* Begin Source records *

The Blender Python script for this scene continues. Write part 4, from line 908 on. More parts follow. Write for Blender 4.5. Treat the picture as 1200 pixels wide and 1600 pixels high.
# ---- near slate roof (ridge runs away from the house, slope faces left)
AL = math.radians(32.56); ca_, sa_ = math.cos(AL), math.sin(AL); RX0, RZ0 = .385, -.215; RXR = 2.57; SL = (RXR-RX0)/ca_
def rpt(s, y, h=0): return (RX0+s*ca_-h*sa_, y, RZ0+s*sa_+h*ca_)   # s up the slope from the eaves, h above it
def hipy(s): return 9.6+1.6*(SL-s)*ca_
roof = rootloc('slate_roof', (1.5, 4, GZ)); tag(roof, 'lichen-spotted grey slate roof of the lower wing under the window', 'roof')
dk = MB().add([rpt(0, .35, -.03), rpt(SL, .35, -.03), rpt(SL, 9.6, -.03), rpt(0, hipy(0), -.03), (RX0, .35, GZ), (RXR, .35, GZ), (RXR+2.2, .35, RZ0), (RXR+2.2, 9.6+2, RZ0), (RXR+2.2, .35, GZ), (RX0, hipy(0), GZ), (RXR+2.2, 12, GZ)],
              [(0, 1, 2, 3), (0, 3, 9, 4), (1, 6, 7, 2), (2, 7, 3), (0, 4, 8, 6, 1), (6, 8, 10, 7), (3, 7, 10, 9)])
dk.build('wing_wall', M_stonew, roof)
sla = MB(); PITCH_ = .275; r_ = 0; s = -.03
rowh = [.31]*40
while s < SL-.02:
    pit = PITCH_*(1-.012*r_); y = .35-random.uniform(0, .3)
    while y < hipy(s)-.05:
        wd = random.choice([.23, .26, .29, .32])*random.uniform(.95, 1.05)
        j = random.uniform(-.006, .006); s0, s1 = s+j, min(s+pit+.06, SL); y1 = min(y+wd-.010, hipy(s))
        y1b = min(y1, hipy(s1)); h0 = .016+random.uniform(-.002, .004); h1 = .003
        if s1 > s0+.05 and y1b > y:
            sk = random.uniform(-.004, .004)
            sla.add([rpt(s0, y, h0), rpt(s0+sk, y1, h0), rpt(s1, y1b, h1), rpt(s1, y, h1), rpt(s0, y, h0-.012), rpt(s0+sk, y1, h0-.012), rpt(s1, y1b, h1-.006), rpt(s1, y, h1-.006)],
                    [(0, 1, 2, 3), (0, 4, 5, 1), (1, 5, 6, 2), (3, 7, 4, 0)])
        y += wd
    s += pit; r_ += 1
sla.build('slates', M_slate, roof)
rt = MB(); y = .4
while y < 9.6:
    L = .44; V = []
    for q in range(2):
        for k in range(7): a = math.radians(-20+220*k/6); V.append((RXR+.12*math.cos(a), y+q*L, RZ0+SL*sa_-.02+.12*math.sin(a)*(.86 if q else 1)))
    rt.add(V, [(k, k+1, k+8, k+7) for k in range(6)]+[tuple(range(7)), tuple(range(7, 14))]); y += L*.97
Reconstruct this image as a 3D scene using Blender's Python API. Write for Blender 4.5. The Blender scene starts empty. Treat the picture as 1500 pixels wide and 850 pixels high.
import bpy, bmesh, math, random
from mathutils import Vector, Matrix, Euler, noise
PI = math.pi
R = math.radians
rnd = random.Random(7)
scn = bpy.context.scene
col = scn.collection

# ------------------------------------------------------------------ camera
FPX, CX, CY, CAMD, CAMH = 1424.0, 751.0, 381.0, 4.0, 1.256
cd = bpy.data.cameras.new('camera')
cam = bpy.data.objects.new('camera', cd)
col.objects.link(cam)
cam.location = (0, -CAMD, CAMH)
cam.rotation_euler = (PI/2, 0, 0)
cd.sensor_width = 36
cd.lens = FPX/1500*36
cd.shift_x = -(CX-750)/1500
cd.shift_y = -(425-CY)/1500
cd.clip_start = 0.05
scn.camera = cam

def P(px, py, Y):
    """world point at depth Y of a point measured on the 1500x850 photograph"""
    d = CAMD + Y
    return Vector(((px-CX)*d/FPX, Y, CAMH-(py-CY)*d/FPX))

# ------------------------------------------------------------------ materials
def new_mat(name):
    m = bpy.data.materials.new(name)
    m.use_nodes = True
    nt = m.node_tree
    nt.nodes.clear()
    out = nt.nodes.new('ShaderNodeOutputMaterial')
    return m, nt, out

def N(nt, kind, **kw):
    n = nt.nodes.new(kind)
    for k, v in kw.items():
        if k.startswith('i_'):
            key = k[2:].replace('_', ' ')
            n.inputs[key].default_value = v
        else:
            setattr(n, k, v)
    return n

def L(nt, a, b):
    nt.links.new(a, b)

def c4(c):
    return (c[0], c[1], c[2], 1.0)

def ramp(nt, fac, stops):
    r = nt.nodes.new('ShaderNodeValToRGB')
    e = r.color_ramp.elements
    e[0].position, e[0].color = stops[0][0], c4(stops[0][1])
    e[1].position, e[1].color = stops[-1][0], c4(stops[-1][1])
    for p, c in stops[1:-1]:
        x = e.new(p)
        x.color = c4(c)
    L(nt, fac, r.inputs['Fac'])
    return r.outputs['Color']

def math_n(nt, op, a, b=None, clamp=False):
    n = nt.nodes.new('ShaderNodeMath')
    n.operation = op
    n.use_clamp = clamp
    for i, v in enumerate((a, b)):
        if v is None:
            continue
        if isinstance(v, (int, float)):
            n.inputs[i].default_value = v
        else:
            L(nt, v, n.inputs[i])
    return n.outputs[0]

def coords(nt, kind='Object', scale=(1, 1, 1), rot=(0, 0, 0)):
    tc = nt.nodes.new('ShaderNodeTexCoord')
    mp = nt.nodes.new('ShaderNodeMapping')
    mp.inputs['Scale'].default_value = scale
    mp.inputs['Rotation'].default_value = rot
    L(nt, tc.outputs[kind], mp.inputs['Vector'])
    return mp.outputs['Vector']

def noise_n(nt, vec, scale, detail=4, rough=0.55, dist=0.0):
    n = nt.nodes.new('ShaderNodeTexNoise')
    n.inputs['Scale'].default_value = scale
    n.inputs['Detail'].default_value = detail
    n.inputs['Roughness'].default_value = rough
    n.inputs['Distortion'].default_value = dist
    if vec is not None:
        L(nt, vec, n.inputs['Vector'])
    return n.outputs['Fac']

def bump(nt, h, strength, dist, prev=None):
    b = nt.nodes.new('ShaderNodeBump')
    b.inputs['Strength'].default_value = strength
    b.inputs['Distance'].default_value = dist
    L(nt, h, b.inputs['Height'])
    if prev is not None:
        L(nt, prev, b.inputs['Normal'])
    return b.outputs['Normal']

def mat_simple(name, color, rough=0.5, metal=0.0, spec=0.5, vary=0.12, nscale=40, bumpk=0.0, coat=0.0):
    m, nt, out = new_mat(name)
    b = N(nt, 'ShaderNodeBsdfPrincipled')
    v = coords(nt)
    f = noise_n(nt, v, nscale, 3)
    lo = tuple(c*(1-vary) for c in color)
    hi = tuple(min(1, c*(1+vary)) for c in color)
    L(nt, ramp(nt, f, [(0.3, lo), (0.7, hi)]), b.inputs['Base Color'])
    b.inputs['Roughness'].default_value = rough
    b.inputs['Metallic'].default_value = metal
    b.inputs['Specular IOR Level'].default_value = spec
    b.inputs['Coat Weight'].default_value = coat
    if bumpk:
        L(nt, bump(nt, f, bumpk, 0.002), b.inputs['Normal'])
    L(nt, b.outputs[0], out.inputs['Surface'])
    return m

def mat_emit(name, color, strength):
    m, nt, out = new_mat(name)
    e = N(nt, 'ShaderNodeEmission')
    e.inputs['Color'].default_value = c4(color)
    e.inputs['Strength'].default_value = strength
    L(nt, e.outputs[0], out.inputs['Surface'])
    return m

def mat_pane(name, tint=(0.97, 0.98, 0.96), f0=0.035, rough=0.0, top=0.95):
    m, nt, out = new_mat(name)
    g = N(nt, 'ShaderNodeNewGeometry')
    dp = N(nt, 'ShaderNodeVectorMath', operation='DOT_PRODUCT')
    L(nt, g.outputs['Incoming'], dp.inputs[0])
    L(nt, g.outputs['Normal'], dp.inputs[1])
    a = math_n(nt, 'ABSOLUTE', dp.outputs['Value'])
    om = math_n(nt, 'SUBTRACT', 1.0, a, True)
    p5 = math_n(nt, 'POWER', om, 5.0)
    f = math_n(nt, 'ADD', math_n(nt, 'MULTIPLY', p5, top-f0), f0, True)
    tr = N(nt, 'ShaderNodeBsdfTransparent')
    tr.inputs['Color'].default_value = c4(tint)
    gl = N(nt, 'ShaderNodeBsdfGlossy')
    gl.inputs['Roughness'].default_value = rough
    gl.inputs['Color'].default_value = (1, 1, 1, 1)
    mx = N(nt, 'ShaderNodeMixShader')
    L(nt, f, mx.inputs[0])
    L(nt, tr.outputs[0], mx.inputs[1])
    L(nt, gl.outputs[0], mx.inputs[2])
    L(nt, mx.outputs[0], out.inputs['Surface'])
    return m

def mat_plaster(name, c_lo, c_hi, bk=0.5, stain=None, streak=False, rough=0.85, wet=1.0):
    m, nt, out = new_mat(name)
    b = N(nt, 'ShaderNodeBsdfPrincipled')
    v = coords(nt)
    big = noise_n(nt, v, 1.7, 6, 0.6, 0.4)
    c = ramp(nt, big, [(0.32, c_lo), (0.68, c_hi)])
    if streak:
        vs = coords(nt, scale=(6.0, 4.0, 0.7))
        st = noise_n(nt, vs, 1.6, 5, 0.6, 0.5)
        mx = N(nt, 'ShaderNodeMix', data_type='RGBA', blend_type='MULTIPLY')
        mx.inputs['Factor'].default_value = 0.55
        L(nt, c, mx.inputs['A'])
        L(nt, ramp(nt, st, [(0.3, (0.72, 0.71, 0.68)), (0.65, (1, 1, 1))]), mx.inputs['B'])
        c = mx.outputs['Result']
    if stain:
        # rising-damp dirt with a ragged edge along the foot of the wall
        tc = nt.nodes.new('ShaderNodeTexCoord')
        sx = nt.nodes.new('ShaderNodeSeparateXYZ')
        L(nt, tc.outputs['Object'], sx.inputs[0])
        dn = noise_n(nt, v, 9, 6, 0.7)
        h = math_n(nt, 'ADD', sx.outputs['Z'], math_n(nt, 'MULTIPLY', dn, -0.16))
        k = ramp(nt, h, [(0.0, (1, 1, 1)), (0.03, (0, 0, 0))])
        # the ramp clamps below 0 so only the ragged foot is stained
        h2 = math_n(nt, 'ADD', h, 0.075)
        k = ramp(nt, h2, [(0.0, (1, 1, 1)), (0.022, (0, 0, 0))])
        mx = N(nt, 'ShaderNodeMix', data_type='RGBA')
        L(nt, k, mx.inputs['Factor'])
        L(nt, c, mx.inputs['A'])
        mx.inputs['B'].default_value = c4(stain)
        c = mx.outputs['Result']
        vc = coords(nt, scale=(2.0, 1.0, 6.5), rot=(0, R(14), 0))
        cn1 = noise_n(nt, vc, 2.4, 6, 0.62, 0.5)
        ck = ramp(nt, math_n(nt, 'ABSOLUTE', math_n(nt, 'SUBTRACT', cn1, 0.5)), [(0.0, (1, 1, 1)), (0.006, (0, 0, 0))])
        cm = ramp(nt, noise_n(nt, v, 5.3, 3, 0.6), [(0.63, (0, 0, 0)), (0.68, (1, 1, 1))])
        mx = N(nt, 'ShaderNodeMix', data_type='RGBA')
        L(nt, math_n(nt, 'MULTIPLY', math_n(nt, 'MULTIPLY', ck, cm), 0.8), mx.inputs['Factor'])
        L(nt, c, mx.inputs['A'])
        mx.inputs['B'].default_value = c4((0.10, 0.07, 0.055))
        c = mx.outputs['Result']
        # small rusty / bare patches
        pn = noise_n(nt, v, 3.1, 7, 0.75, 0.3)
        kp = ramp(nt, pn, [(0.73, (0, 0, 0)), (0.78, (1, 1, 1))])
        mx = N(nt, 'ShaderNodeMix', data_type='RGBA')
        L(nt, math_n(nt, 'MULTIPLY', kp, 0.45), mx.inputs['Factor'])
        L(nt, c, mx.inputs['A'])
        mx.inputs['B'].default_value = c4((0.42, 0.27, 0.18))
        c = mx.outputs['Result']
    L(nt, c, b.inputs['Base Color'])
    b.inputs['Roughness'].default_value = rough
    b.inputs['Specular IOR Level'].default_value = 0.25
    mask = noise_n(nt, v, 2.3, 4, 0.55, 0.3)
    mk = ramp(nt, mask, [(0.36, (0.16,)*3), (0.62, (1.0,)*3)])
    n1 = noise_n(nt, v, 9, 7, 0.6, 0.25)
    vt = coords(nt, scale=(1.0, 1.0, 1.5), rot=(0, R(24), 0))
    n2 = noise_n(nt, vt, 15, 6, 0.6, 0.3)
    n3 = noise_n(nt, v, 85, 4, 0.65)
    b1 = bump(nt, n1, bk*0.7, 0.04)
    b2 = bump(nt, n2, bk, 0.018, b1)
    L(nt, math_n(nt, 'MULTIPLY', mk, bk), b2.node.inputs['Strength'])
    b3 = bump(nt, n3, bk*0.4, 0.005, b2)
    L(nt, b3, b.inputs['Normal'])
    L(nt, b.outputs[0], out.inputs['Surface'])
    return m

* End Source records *

== Stated task ==
Start with the line that contains "Reconstruct this image" and end with the line that contains "return Vector(((px-CX)*d/FPX, Y, CAMH-(py-CY)*d/FPX))"; give those lines again exactly, and no others.

== Solution ==
Reconstruct this image as a 3D scene using Blender's Python API. Write for Blender 4.5. The Blender scene starts empty. Treat the picture as 1500 pixels wide and 850 pixels high.
import bpy, bmesh, math, random
from mathutils import Vector, Matrix, Euler, noise
PI = math.pi
R = math.radians
rnd = random.Random(7)
scn = bpy.context.scene
col = scn.collection

# ------------------------------------------------------------------ camera
FPX, CX, CY, CAMD, CAMH = 1424.0, 751.0, 381.0, 4.0, 1.256
cd = bpy.data.cameras.new('camera')
cam = bpy.data.objects.new('camera', cd)
col.objects.link(cam)
cam.location = (0, -CAMD, CAMH)
cam.rotation_euler = (PI/2, 0, 0)
cd.sensor_width = 36
cd.lens = FPX/1500*36
cd.shift_x = -(CX-750)/1500
cd.shift_y = -(425-CY)/1500
cd.clip_start = 0.05
scn.camera = cam

def P(px, py, Y):
    """world point at depth Y of a point measured on the 1500x850 photograph"""
    d = CAMD + Y
    return Vector(((px-CX)*d/FPX, Y, CAMH-(py-CY)*d/FPX))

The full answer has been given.